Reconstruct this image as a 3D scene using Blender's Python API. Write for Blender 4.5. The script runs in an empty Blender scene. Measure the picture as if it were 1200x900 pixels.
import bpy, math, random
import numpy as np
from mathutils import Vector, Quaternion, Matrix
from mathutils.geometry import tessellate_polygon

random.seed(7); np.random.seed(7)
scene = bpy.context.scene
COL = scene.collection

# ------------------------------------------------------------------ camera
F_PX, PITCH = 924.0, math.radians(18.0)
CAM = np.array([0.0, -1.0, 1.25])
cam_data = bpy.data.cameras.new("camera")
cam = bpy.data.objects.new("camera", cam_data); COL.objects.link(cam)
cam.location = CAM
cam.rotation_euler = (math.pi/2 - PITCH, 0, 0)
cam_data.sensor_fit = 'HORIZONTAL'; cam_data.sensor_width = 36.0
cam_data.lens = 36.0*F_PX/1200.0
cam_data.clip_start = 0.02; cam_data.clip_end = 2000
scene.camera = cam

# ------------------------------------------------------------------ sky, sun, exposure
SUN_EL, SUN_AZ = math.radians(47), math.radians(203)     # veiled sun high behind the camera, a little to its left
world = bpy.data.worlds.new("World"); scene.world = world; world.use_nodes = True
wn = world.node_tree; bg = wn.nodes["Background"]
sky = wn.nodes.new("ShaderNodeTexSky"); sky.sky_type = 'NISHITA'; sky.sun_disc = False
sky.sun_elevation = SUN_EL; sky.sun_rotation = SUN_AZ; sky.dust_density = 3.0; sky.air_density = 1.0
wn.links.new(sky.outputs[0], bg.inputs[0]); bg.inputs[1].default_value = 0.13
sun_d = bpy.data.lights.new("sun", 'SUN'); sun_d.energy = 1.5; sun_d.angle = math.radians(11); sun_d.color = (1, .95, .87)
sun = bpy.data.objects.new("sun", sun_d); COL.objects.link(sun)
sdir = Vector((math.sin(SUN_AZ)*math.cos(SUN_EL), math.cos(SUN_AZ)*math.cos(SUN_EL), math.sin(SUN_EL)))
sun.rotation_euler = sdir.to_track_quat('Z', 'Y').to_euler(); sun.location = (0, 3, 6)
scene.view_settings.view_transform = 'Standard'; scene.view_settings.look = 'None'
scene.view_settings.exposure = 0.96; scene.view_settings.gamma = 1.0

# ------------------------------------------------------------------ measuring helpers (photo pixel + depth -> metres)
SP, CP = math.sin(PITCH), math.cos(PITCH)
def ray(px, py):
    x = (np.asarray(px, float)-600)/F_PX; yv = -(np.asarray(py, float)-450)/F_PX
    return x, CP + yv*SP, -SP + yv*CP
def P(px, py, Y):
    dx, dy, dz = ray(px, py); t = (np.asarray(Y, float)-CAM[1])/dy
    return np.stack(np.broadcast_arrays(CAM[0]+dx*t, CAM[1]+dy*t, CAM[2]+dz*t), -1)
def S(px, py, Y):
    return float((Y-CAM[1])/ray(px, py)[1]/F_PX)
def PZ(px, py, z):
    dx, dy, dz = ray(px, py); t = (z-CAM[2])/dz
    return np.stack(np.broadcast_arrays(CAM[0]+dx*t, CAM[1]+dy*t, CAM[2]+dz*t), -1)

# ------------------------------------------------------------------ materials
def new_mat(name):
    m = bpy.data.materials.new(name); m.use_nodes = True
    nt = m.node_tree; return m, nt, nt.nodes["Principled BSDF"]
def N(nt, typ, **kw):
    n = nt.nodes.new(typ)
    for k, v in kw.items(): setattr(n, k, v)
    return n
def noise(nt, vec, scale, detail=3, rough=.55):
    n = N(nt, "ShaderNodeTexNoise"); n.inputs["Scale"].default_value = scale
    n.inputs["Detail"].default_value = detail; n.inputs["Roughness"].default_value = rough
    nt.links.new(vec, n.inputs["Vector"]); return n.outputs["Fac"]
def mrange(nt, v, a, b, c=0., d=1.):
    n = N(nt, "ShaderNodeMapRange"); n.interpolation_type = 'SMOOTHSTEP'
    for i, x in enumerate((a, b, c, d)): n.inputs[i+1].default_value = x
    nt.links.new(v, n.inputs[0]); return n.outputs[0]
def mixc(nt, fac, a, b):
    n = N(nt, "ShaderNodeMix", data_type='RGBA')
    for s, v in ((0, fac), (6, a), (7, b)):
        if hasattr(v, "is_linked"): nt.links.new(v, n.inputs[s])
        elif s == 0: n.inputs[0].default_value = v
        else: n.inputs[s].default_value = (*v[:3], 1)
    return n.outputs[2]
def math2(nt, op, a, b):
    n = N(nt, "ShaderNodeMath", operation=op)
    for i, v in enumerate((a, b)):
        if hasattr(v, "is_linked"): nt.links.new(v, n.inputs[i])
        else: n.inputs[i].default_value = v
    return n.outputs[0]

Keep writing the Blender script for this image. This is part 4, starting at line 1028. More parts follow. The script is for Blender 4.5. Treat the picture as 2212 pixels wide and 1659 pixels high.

+++

**Your task:** All lines from the beginning of the material above through the one with "COL = scene.collection" need to be returned exactly; please return those and only those.

**Answer to this problem:**
Reconstruct this image as a 3D scene using Blender's Python API. Write for Blender 4.5. The script runs in an empty Blender scene. Measure the picture as if it were 1200x900 pixels.
import bpy, math, random
import numpy as np
from mathutils import Vector, Quaternion, Matrix
from mathutils.geometry import tessellate_polygon

random.seed(7); np.random.seed(7)
scene = bpy.context.scene
COL = scene.collection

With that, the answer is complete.